Moreover, the Movement is providing and will continue to provide legal and informational help through all available means to those who face injustice in Russia.  Some of the ways we are doing this are as follows:  

1) The “Open Russia Human Rights Team” provides legal and informational support to people who face prosecution on political motives. The Team’s lawyers represent the interests of people against whom administrative or criminal cases have been opened on the basis of so-called “politicised articles” of the Criminal Code (for instance participation in public meetings, publications on social media and “extremism”.) The Open Russia Human Rights Team has represented people such as Alexey Politikov, Evgeniy Kort and continues to represent numerous people who were detained as a result of participation in the March 26 anti-corruption demonstrations and the June 12 demonstrations, of which many cases have made it to the European Court of Human Rights. 

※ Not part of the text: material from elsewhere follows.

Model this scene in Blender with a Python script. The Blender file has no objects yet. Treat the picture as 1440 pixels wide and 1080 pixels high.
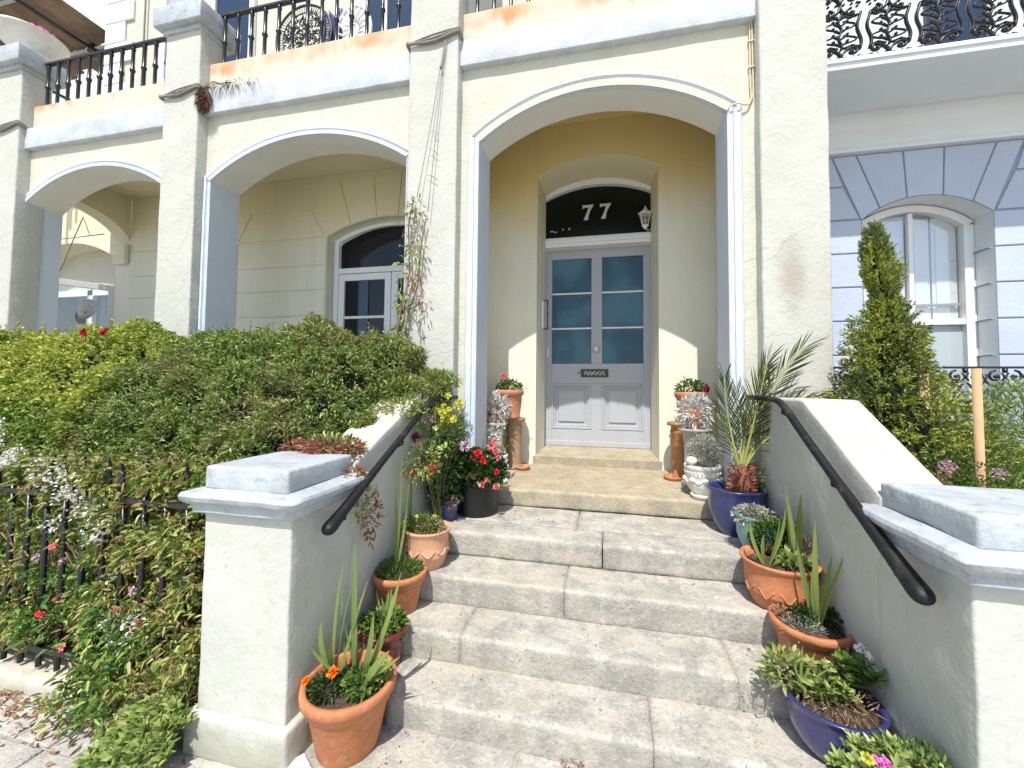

2) As of recently the Open Rights project was set up to help people who are being prosecuted by or having their rights abused in connection with state and municipal organs of power, monopolies and developers. The Open Rights lawyers provide assistance to defrauded shareholders, find homes for orphans and and assist people who have run into issues with housing and utilities.

3) In the near future the org project will be up and running. The project will gather information on various politically motivated or obviously fabricated cases brought against independent politicians and activists.  Information regarding the people who initiated the cases and those who helped to pass unjust verdicts will be made available for the public to see.  Anyone who considers themselves or another person unjustly prosecuted will be able to file an application to the project.  

Everyone who is not indifferent to what is going on in society should know this: only together, as a united force, founded on the principles of openness and public-spiritedness, can we resist the arbitrary nature of the regime.  We are united by the desire to make our country a free and comfortable place to live in.  What unites us is far stronger than what divides us.